Building Capability for Economic Transformation in Sri Lanka

Sri Lanka has an unusually static export basket. To solve this problem, the government needs to build the capabilities to proactively promote and facilitate export-catalyzing Foreign Direct Investment (FDI).

Project Team

Matt Andrews, Peter Harrington, Tim McNaught, Anisha Poobalan, Salimah Samji, and Gita Thiagarajah

May 2016 – September 2017

BSC was invited by the Government of Sri Lanka to mobilize PDIA teams to work on improving the business climate, targeting new industries, promoting new export activities, and strengthening its tourism offerings. 

People in Sri Lanka gathered in a semi circle around Peter Harrington pointing to a whiteboard

In September 2016, the BSC team hosted the first “Launchpad” workshop to inaugurate the first 6-month cycle of delivery work. Five government PDIA teams attended and worked intensively on their topic problems. During the sessions, BSC guided the PDIA teams through defining the problem statement, breaking down the problem into root causes, identifying which roots to start tackling and which stakeholders to engage. Each team finished with a set of clear concrete next steps to do over the following two to four weeks. During the trip the BSC team also engaged with multiple senior government officials to ensure the work was authorized and aligned with priorities. 

In March 2017, the BSC team held a second Launchpad workshop that involved a combination of new teams and some teams continuing from the first phase. A group of 64 Sri Lankan government officials, from 7 different ministries/agencies, worked across 8 cross-sector PDIA teams to successfully complete this program. 
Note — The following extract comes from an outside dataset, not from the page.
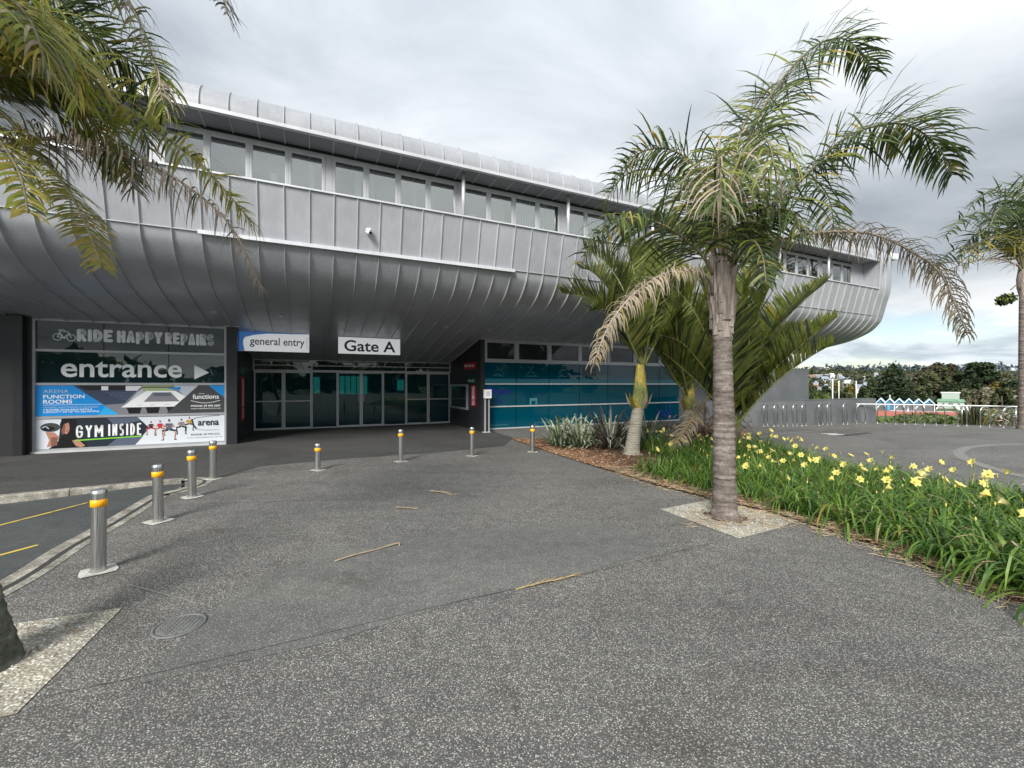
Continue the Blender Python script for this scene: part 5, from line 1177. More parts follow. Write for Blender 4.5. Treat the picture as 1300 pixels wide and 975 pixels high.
nikau(G(802, 577), 1.75, .26, [
    [a0_, (798, 430, A_), (770, 390, A_ + .1), (738, 376, A_ + .2), (713, 372, A_ + .3)], [a0_, (806, 420, A_ - .1), (790, 365, A_ - .1), (765, 330, A_), (742, 316, A_)],
    [a0_, (812, 410, A_), (806, 355, A_), (798, 318, A_ + .1), (786, 296, A_ + .1)], [a0_, (826, 420, A_ - .2), (838, 370, A_ - .4), (845, 335, A_ - .5), (848, 305, A_ - .6)],
    [a0_, (833, 435, A_), (858, 395, A_ + .2), (880, 362, A_ + .4), (895, 345, A_ + .6)], [a0_, (818, 420, A_ + .4), (824, 370, A_ + .8), (826, 335, A_ + 1.1), (822, 312, A_ + 1.3)],
    [a0_, (803, 440, A_ - .3), (786, 405, A_ - .7), (768, 392, A_ - 1.0), (750, 395, A_ - 1.3)], [a0_, (800, 425, A_ + .5), (776, 372, A_ + .9), (752, 345, A_ + 1.3), (735, 340, A_ + 1.5)]],
    'nikau palm with bulging yellow-green crownshaft beside the flax, left of the other two')
B_ = 12.0; b0_ = (874, 508, B_); bb = G(871, 552); bb = Vector((4.9, 12.0, 0))
nikau(bb, 1.45, .05, [
    [b0_, (862, 465, B_), (848, 415, B_), (835, 372, B_), (828, 345, B_)], [b0_, (872, 455, B_), (868, 400, B_), (862, 355, B_), (858, 325, B_)], [b0_, (856, 480, B_ - .2), (838, 450, B_ - .4), (818, 430, B_ - .6), (800, 425, B_ - .7)],
    [b0_, (886, 460, B_), (900, 410, B_), (912, 375, B_), (922, 350, B_)], [b0_, (892, 480, B_), (915, 445, B_ + .2), (940, 415, B_ + .4), (958, 402, B_ + .5)], [b0_, (870, 460, B_ + .6), (860, 415, B_ + 1.2), (855, 385, B_ + 1.6), (853, 365, B_ + 1.8)], [b0_, (866, 470, B_ - .6), (852, 425, B_ - 1), (846, 400, B_ - 1.4), (845, 385, B_ - 1.7)]],
    'nikau palm behind the front palm trunk, with brown dead fronds at its foot')
c_ = 9.4; c0_ = (930, 552, c_); cb = Vector((4.85, 9.4, 0))
CF = [
    [c0_, (945, 520, c_), (975, 478, c_ - .1), (1015, 440, c_ - .2), (1063, 402, c_ - .3)], [c0_, (948, 524, c_ - .2), (985, 485, c_ - .3), (1025, 455, c_ - .4), (1062, 434, c_ - .5)],
    [c0_, (942, 500, c_), (968, 440, c_), (1005, 395, c_ + .1), (1050, 357, c_ + .2)], [c0_, (938, 490, c_), (952, 430, c_), (972, 375, c_), (992, 338, c_)], [c0_, (935, 480, c_ + .2), (938, 420, c_ + .4), (946, 370, c_ + .5), (958, 340, c_ + .6)],
    [c0_, (922, 495, c_), (902, 440, c_), (878, 390, c_ + .1), (845, 352, c_ + .2)], [c0_, (918, 505, c_ - .2), (892, 465, c_ - .3), (865, 435, c_ - .4), (838, 425, c_ - .5)], [c0_, (925, 485, c_ + .3), (912, 425, c_ + .5), (900, 380, c_ + .7), (892, 350, c_ + .9)],
    [c0_, (930, 490, c_ - .3), (925, 440, c_ - .6), (915, 400, c_ - .8), (905, 378, c_ - 1)], [c0_, (945, 505, c_ + .3), (970, 462, c_ + .7), (995, 430, c_ + 1), (1018, 415, c_ + 1.2)], [c0_, (912, 515, c_), (885, 485, c_), (860, 462, c_), (842, 448, c_)]]
NC = nikau(cb, .1, 0, CF, 'young trunkless nikau palm fanning long green fronds right of the front palm trunk')
# dead nikau fronds and debris at the foot
t = empty('dead_frond', (4.6, 11.6, 0), 0, 'dead brown nikau frond leaning down from the palm foot to the lilies', 'dead frond'); og = Vector((4.6, 11.6, 0))
pp = spline([P3(900, 502, 10.6), P3(880, 530, 10.3), P3(862, 556, 9.9), P3(848, 574, 9.5)], 5); frond_mesh(local(pp, og), .4, .03, 45, [M_QT], rg, droop=.8, fwd=.5, rad=(.03, .012), stem=noisy('ochre_dead_stem', [(.25, .17, .06), (.42, .30, .12)], 4, .7), leafmat=lambda s, r: M_QT if r.random() < .6 else M_STRAW).obj('dead_leaf', t)
t = empty('dead_frond_pile', (5.2, 11.3, 0), 0, 'heap of rusty dead fronds between the lilies and the nikau palm trunks', 'dead fronds'); b = MB(); M_RUST = noisy('rusty_dead_leaf', [(.16, .08, .04), (.32, .19, .11), (.42, .30, .2)], 7, .9, world=True)
for k in range(520):
    c = Vector((rg.gauss(0, .38), rg.gauss(0, .5), abs(rg.gauss(.25, .3)))); a = rg.uniform(0, 6.28); l_ = rg.uniform(.2, .6); dd = Vector((math.cos(a), math.sin(a), rg.uniform(-.9, .4))).normalized() * l_; s_ = Vector((-dd.y, dd.x, 0)).normalized() * .018
    b.add([c - s_, c + s_, c + dd * .55 + s_ + Vector((0, 0, .04)), c + dd * .55 - s_ + Vector((0, 0, .04)), c + dd - Vector((0, 0, .05))], [(0, 1, 2, 3), (3, 2, 4)], M_RUST if rg.random() < .75 else M_QT)
o = b.obj('dead_leaf_heap', t); o['kind'] = 'stuff'

# ================================================================== FLAX, LILIES AND OTHER PLANTS
def blades(n, L0, L1, wd, mats, rng, spread=.9, droop=.5, base_r=.12, segs=4, twist=.0, vertical=.4):
    b = MB()
    for k in range(n):
        a = rng.uniform(0, 2 * math.pi); o_ = Vector((math.cos(a), math.sin(a), 0)); el = rng.uniform(vertical, 1.35)
        dd = (o_ * math.cos(el) * spread + Vector((0, 0, math.sin(el)))).normalized(); q = o_ * rng.uniform(0, base_r); L_ = rng.uniform(L0, L1); sl_ = L_ / segs; vs = []; g = droop * rng.uniform(.5, 1.5); tw = a + rng.uniform(-.7, .7)
        for j in range(segs + 1):
            ww = wd * .5 * (.7, 1, .95, .75, .05, .05)[min(5, round(j * 4 / segs))]; wv = Vector((-math.sin(tw), math.cos(tw), 0)) * ww
            vs += [q - wv, q + wv]; q = q + dd * sl_; dd = (dd + Vector((0, 0, -1)) * g * (.15 + .25 * j)).normalized()
        b.add(vs, [(2 * j, 2 * j + 1, 2 * j + 3, 2 * j + 2) for j in range(segs)], rng.choice(mats))
    return b
for (px, py, Y, n_, L1, mats_, lab) in (
        (712, 566, 11.0, 60, 1.05, [M_FLAXL, M_FLAXL, M_FLAXG], 'variegated green and cream flax, leftmost of the flax clumps'),
        (738, 567, 10.9, 70, 1.15, [M_FLAXL, M_FLAXL, M_FLAXG], 'variegated flax with bent pale leaves, second clump from the left'),
        (775, 567, 10.7, 110, 1.35, [M_FLAXD, M_FLAXD, M_FLAXD, M_FLAXL], 'dark bronze flax clump just left of the nikau trunk'),
        (820, 562, 11.4, 60, 1.1, [M_FLAXL, M_FLAXG], 'grey-green flax clump right behind the leaning nikau trunk')):
    p = P3(px, 487.5, Y); t = empty('flax', (p.x, p.y, 0), 0, lab, 'flax', 'flax clumps beside the physio windows')
    blades(int(n_ * 1.7), .5, L1, .05, mats_, rg, 1.0, .42, .25, 5, vertical=.4).obj('leaves', t)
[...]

In addition, the BSC team initiated an ambitious program in partnership with the Ministry of Foreign Affairs and the Ministry of Commerce, to create an 18-week online action-learning course for Sri Lanka’s commercial attaches stationed around the world or awaiting deployment. The course took attaches through an intensive process of understanding the investment process, and then linked them to the activity and strategy of the PDIA teams to create an integrated, cross-government effort to aggressively secure export-diversifying FDI in new sectors. 49 diplomats signed up for the course and 39 of them completed the course.